In the listing that follows, count each line containing the string "picture" and report only the count.

"""

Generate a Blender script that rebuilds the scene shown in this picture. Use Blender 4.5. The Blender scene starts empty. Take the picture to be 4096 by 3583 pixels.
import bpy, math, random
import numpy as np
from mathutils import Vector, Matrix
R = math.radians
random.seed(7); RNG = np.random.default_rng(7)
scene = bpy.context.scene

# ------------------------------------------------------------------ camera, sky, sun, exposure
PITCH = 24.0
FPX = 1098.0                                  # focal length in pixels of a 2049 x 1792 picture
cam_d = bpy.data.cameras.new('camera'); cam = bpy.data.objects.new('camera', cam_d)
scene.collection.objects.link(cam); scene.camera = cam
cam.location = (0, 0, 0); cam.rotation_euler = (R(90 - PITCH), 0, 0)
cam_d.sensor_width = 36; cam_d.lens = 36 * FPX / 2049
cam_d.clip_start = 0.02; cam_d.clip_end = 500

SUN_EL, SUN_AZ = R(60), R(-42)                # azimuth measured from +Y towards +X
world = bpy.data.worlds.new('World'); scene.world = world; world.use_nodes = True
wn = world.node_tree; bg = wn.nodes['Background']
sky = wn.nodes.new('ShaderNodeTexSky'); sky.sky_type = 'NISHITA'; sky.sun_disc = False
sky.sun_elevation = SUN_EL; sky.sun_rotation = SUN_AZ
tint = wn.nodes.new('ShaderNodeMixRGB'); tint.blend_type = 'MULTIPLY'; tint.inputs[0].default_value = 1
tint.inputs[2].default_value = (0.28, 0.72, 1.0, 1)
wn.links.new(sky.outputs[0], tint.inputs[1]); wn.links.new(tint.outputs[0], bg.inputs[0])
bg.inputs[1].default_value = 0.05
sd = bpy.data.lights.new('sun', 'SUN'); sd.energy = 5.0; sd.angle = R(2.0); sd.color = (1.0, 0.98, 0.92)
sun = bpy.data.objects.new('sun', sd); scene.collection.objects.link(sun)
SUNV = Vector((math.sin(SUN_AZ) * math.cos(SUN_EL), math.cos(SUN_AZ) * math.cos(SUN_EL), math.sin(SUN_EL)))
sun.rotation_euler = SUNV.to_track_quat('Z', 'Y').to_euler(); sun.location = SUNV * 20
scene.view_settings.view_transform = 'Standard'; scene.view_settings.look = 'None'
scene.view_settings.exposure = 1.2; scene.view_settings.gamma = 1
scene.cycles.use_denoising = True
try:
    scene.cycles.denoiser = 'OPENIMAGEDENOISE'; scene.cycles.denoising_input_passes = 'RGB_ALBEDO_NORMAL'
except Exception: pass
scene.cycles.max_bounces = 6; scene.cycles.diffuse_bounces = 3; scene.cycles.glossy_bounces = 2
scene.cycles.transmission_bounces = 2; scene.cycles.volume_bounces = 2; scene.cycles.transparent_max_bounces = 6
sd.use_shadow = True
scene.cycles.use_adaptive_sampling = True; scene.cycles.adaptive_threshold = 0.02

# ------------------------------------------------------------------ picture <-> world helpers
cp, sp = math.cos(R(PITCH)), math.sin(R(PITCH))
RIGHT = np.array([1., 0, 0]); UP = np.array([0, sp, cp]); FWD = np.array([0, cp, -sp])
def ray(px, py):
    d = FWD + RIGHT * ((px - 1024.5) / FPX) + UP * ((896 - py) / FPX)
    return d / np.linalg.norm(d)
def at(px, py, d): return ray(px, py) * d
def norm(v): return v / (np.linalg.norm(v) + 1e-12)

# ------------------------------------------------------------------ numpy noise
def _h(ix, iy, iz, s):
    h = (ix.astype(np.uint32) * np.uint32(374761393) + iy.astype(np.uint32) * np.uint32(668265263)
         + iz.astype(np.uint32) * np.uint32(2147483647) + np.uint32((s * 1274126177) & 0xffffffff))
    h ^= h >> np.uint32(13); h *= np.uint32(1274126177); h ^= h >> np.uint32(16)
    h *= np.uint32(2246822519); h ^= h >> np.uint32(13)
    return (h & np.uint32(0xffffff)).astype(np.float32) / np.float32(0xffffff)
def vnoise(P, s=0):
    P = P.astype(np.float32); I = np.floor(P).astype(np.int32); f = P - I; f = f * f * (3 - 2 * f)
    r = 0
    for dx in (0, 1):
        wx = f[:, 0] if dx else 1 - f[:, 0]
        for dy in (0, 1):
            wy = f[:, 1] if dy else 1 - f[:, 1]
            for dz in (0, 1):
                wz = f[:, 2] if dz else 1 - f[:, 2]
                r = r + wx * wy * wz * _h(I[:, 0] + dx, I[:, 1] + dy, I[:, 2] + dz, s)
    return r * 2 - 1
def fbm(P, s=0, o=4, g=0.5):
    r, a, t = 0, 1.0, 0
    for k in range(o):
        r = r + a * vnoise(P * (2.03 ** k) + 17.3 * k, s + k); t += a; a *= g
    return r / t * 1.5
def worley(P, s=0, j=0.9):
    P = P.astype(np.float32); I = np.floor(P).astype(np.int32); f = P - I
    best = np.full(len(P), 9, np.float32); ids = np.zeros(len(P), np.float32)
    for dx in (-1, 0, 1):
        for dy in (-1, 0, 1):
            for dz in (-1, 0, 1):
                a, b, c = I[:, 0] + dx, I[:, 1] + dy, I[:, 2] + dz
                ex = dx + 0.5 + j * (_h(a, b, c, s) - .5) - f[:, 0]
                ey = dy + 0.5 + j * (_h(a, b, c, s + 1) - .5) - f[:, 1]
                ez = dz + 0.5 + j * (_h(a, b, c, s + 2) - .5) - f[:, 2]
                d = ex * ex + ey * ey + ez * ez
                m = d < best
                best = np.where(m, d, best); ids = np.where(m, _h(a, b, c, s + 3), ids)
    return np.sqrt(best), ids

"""

**Result of this exercise**
3